The Great Sand Sea

The Great Sand Sea is a series of photographs taken in the Libyan Desert, near the Oasis of Siwa, on the border between Egypt and Libya. Wingfield is alive to the geographical and historical significance of this area of land. For the Ancient Egyptians, deserts were considered to be great cosmic bodies that provided a pathway to the divine. Existing at the edge of life, they were the threshold between reality and whatever lay beyond.

 

The Libyan Desert is known as one of the most inhospitable places on Earth, crisscrossed only by a few trade caravans and populated by a conservative Sufi Muslim tribe, the Senussi Bedouins. The hostility of the Libyan Desert has provided it with a form of protection from the corrupting forces of human history. It was largely unexplored until the twentieth century, too arid even for the nineteenth-century Orientalists.
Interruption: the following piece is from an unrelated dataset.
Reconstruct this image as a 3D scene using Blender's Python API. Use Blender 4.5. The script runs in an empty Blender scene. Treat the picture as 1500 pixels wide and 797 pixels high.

The English and Hungarian explorers Ralph Bagnold and Laszlo Almasy travelled there in the twentieth century in search of the lost mythical city of Zerzura, with Bagnold writing Libyan Sands: Travel in a Dead World in 1935. But, other than that, the Libyan Desert has been left relatively unpolluted by human fantasy.

 

This is what Wingfield captures: the absolute purity of the space; its complete stainlessness. Far from painting a "Dead World," she presents a landscape that is so alive that one is compelled to draw breath. The desert is physically empty but visually full. Patterns, lines, curves, and crevasses come alive depending on the light, which Wingfield follows compulsively. She sees the way it surfs the dunes, outlining the crests and scouring the folds. Much of Wingfield's oeuvre is inspired by the Irish poet John O'Donohue's description of light as "the great priestess of the landscape." She says, "Light illuminates all things eventually, even in the darkest spots. It has a transformative power. Under its spell, the desert is in constant change." The emptiness conveyed in The Great Sand offers a new kind of fullness. In this open space, Wingfield guides viewers towards a place of mental clarity and radiant stillness.

 

What draws Wingfield to deserts is not their aesthetic value, but rather the state of mind that they induce. Confronted by such vastness, such interminable space, it is impossible not to step into a more expansive mode of thinking. Wingfield notes the important difference between "loneliness" and "solitude." As the philosopher Paul Tillich wrote, the former describes "the pain of being alone," while the latter captures "the glory of being alone." Wingfield's photographs fall firmly into the second category. They express the glory of solitude. Such a celebration has perhaps never been more important in an age suffering from what has been called "a loneliness epidemic." In Wingfield's photographs, there is space - physically and more importantly, mentally - for being. She says, "Our imagination can be released in this harsh landscape, whose shifts encourage internal changes in our own soul."